It was the summer 1980, seven years after DJ Kool Herc created the first known rap beat by juggling two copies of the same record’s breakbeat at a Back to School Jam in a Bronx apartment building — a moment now considered the advent of hip-hop. Ahearn — a white underground filmmaker from the small central New York city of Binghamton — had been embedded with various emcees, deejays, break dancers and graffiti artists in the Lower East Side of Manhattan for a few years, eventually gathering some of them together to shoot a no-budget martial arts movie on his Super 8 camera.

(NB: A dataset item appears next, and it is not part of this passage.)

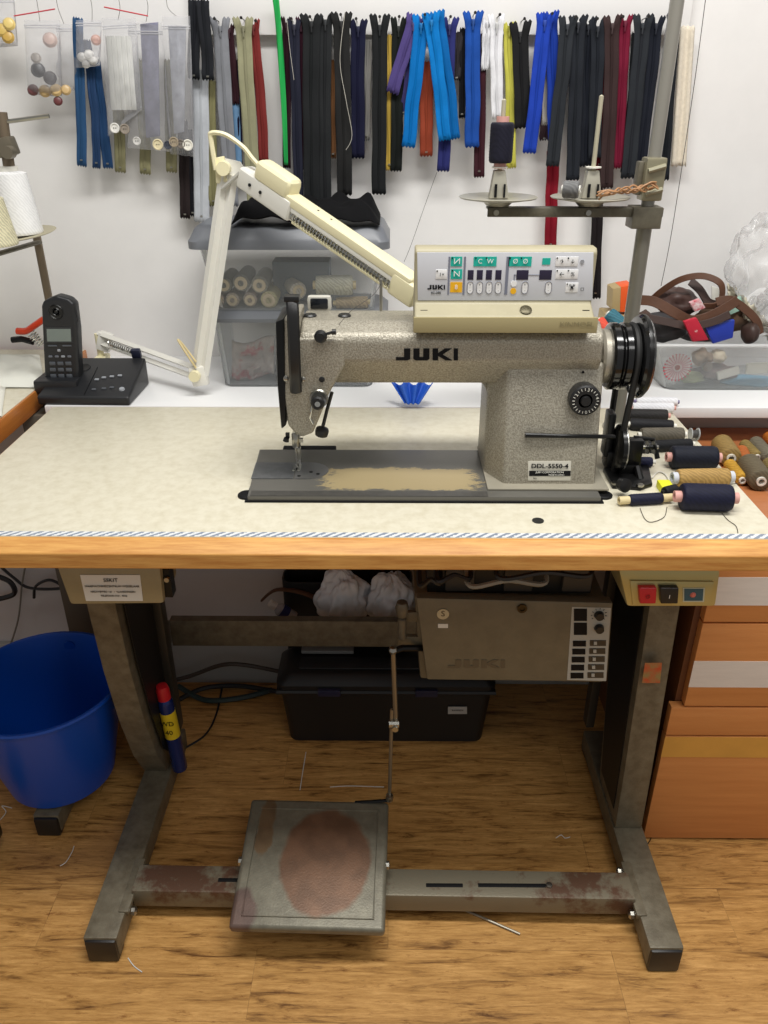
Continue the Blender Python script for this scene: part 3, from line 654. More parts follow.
# control panel on the top
YP = 1.150
pan = MB()
zb = ay(500,332,YA-.012).z
p_sec = [(YA-.012,zb),(YA-.012,ay(500,317,YA-.012).z),(YP,ay(500,303,YP).z),(YP,ay(500,250,YP).z-.003),(YP+.006,ay(500,248,YP).z),(YP+.03,ay(500,248,YP).z),(YP+.05,zb+.03),(YP+.05,zt_+.012),(YA+.02,zt_+.012),(YA+.01,zb)]
BEIGE = M('panel_beige', (168,160,132), .45, var=.05, vscale=20)
BEIGE2 = M('panel_front_beige', (164,152,112), .42)
cpx0, cpx1 = ay(415,255,YP).x, ay(597.5,255,YP).x
cp = pan.prism([(cpx0,y,z) for y,z in p_sec], (cpx1-cpx0,0,0), .0035, 3).build('control_panel', BEIGE, mach)
P_ = lambda zx, zy: (400+zx*.2865, 230+zy*.2865)
def pl(name, x0, y0, x1, y1, mat, d=.0012, r=0, par=cp):
    a, b = ay(*P_(x0,y0), YP-d), ay(*P_(x1,y1), YP-d)
    mb = MB()
    if r: mb.rbox((a.x,a.y,b.z), (b.x,a.y+.001,a.z), .0004)
    else: mb.box((a.x,a.y,b.z), (b.x,a.y+.0008,a.z))
    return mb.build(name, mat, par)
MB().prism([ay(*P_(60,78),YP-.0006), ay(*P_(676,78),YP-.0006), ay(*P_(672,246),YP-.0006), ay(*P_(62,246),YP-.0006)], (0,.002,0), .0005).build('panel_fascia', M('fascia_grey', (206,208,214), .35), mach and cp)
TEAL, YEL, DSP = M('teal_print', (30,178,160), .4), M('yellow_print', (238,180,30), .4), M('display_dark', (44,38,60), .12)
WB = M('button_white', (236,236,236), .4); GR = M('line_grey', (120,124,140), .5)
for b in ((178,93,216,127),(178,137,216,171),(258,93,336,127),(380,93,458,127),(498,98,524,121)): pl('printed_key', *b, TEAL)
pl('printed_key', 176,182,216,218, YEL)
for b in ((125,138,163,171),(545,93,582,127),(584,93,620,127),(545,138,582,171),(584,138,620,171),(580,184,620,218)): pl('key_button', *b, WB, r=1)
for x in (237,269,301,334): pl('digit_window', x,140,x+19,174, DSP, r=1)
pl('digit_window', 408,140,447,174, DSP, r=1); pl('digit_window', 488,140,528,174, DSP, r=1)
for x in (170,224,373): pl('divider_line', x,93,x+.6,226, GR, r=0)
pl('divider_line', 447,156,488,157.5, GR); pl('divider_line', 398,156,408,157.5, GR); pl('divider_line', 398,156,399.5,180, GR)
for x in (245,278,311,343,436,518):
    a, b = ay(*P_(x-9,180), YP-.0012), ay(*P_(x+9,222), YP-.0012)
    pts = []; r = (b.x-a.x)/2; cx = (a.x+b.x)/2
    for i in range(9): t = PI*i/8; pts.append((cx+r*math.cos(t), a.y, a.z-r+r*math.sin(t)))
    for i in range(9): t = PI+PI*i/8; pts.append((cx+r*math.cos(t), a.y, b.z+r+r*math.sin(t)))
    ov = MB().prism(pts, (0,.0008,0)).build('rocker_key', WB, cp)
    rg = MB().tube([V(p)-V((0,.0002,0)) for p in pts], .00045, 5, closed=True).build('key_outline', M('outline_grey', (120,120,130), .5), ov)
    for yy, s in ((192,'+'),(211,'-')): text(s, .005, ay(*P_(x,yy), YP-.0022), INK, ov)
for (x,y,mt_) in ((397,187,WB),(395,213,YEL),(636,110,M('knob_grey', (150,152,158), .4))):
    MB().lathe([(0,0),(.0042 if x<600 else .0028,0),(.0042 if x<600 else .0028,.001),(0,.001)], ay(*P_(x,y), YP-.0006), (0,-1,0), 18).build('round_key', mt_, cp)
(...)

That brought him to the attention of Fred Braithwaite, aka street artist and hip-hop pioneer Fab 5 Freddy, who proposed Ahearn make a film about New York’s fledgling new culture to offset the burgeoning negative press.

Wild Style, the first movie ever made about hip-hop, was born.

 

 

“It was purposely made on my part as a simple story,” Ahearn continues, “which was designed to, in a way, encourage people that wouldn’t normally go to a documentary.”

Wild Style isn’t a documentary. It does have a loose plot, following Bronx teen and celebrated yet anonymous graffiti artist Raymond, aka Zoro (real-life celebrated graffiti artist Quiñones), around the city as he deals with rival artists, mixes it up a rap jam and meets a journalist (Patti Astor) who introduces him to the downtown art world. The story is a microcosm of hip-hop traveling from the predominantly Black and Latino high school gymnasiums and block parties of the South Bronx to the hip, largely white galleries of the Lower East Side before it ultimately became commercialized.

Ahearn filmed it like a hybrid narrative-documentary. The parties, the clubs, the battles, they were real. And there was no script.
Ahearn looked at Wild Style as both a teen art movie and a genre film. If there was a cinematic inspiration, he says, it was the Spaghetti Western-riffing 1972 Jamaican crime thriller The Harder They Come starring Jimmy Cliff, which popularized reggae music around the world. “It’s about an outlaw who was basically his whole character and being is that he’s alone and having to cloak himself, and he’s being chased,” Ahearn says of Quiñones’s Zoro. “And Lee was the most wanted graffiti artist in history. And he took that very seriously. Lee never allowed himself to be shot in the yard.” (Ahearn instead used a stand-in for the graffiti scenes.)